The national anthem has become a flashpoint since 2016, when former National Football League star Colin Kaepernick began taking a knee in a silent protest against police brutality. In recent years, Trump has condemned those protests as disrespectful to the U.S. military and veterans, even suggesting in 2017 that NFL coaches should fire players who participate.

However, Jasper, Brockway's lawyer, stated on Wednesday that the incident at the fairground was also the product of a traumatic brain injury that his client sustained during a 2000 vehicle accident while he returning home from active duty at Fort Lewis in Washington State to spent the holidays with his family.
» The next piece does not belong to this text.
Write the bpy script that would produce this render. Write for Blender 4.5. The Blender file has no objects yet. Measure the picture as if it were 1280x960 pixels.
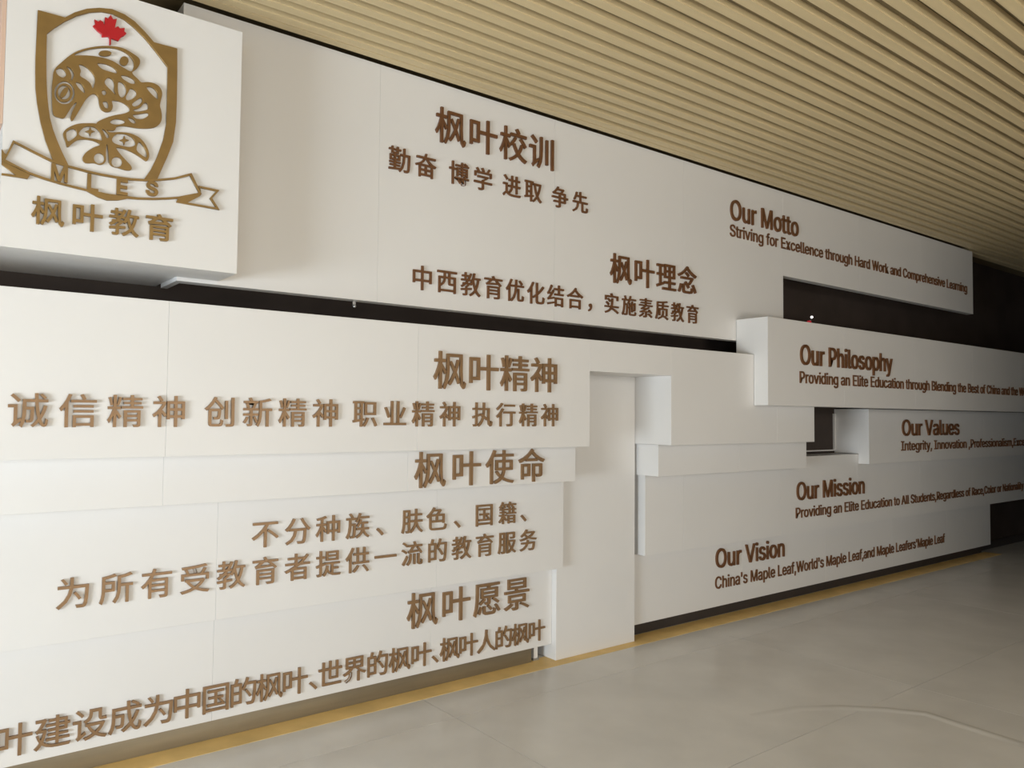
import bpy, bmesh, math, random
from mathutils import Matrix, Vector
random.seed(4)
SC = bpy.context.scene
COL = SC.collection

# ------------------------------------------------------------------ camera
# world frame: X runs along the lettered wall to the right, Y is the distance
# from the photographer towards the wall, Z is up; metres.
EYE = 1.553
cam = bpy.data.objects.new('camera', bpy.data.cameras.new('camera'))
COL.objects.link(cam)
FWD = Vector((0.61402862, 0.78824607, 0.04045975))
RGT = Vector((0.78864158, -0.61478983, 0.00882767))
UPV = Vector((-0.03183262, -0.0264878, 0.99914217))
rot = Matrix((RGT, UPV, -FWD)).transposed()
cam.matrix_world = Matrix.Translation((0, 0, EYE)) @ rot.to_4x4()
cam.data.sensor_width = 36.0
cam.data.lens = 980.0 / 1280.0 * 36.0
cam.data.clip_start = 0.05
SC.camera = cam

# ------------------------------------------------------------------ light
world = bpy.data.worlds.new('world'); SC.world = world
world.use_nodes = True
bg = world.node_tree.nodes['Background']
bg.inputs[0].default_value = (0.80, 0.88, 1.0, 1)
bg.inputs[1].default_value = 0.1

def area(name, loc, target, sx, sy, power, color):
    l = bpy.data.lights.new(name, 'AREA'); l.shape = 'RECTANGLE'
    l.size = sx; l.size_y = sy; l.energy = power; l.color = color
    o = bpy.data.objects.new(name, l); COL.objects.link(o)
    o.location = loc
    d = Vector(target) - Vector(loc)
    o.rotation_euler = d.to_track_quat('-Z', 'Y').to_euler()
    return o
# daylight through the glazed entrance on the left of the hall and the windows behind
area('entrance_daylight', (-4.6, 1.0, 0.8), (0.6, 2.6, 0.4), 2.0, 1.4, 360, (0.84, 0.93, 1.0))
# windows behind the photographer, left to right
area('rear_window_daylight', (-2.8, -3.95, 1.2), (4.0, 3.0, 1.0), 2.4, 1.8, 75, (0.84, 0.94, 1.0))
area('rear_window_daylight', (-0.2, -3.95, 2.4), (1.0, 3.0, -0.2), 2.4, 0.8, 30, (0.97, 0.98, 1.0))
area('rear_window_daylight', (3.0, -3.95, 0.5), (3.0, 3.0, 1.6), 2.4, 0.8, 95, (1.0, 0.93, 0.82))
area('rear_window_daylight', (3.0, -3.95, 2.4), (3.4, 3.0, 0.0), 2.4, 0.8, 60, (1.0, 0.93, 0.82))

SC.view_settings.view_transform = 'Standard'
SC.view_settings.look = 'None'
SC.view_settings.gamma = 1
SC.view_settings.exposure = 0.0
SC.cycles.max_bounces = 8
SC.cycles.diffuse_bounces = 5
SC.cycles.use_denoising = True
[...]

According to the Missoulian, Jasper argued that Brockway's military service “has been central to his identity since suffering the injury to his frontal lobe, which controls cognitive functions like judgement and problem solving,” so far that Brockway was “no longer thinking for himself but responding to a presidential order,” during the assault.

“Obviously he (Brockway) owes a big portion of accountability for what took place, but it's certain that there was other things at work here that definitely contributed,” Jasper said. “Trump never necessarily says go hurt somebody, but the message is absolutely clear … I am certain of the fact that (Brockway) was doing what he believed he was told to do, essentially, by the president.”

“Obviously it's a tragedy whenever someone is injured, especially a young kid,” he added. “But with my client being a veteran with a traumatic brain injury, it is absolutely fair to say he got caught up in a heightened animosity and a heightened rhetoric that too many people are engaged in.”

Montana Department of Corrections records indicate that Brockway is currently rounding out a 10-year probation sentence for an assault with a weapon charge in 2010, the Missoulian reports. His arraignment at Mineral County District Court is set for Aug. 14.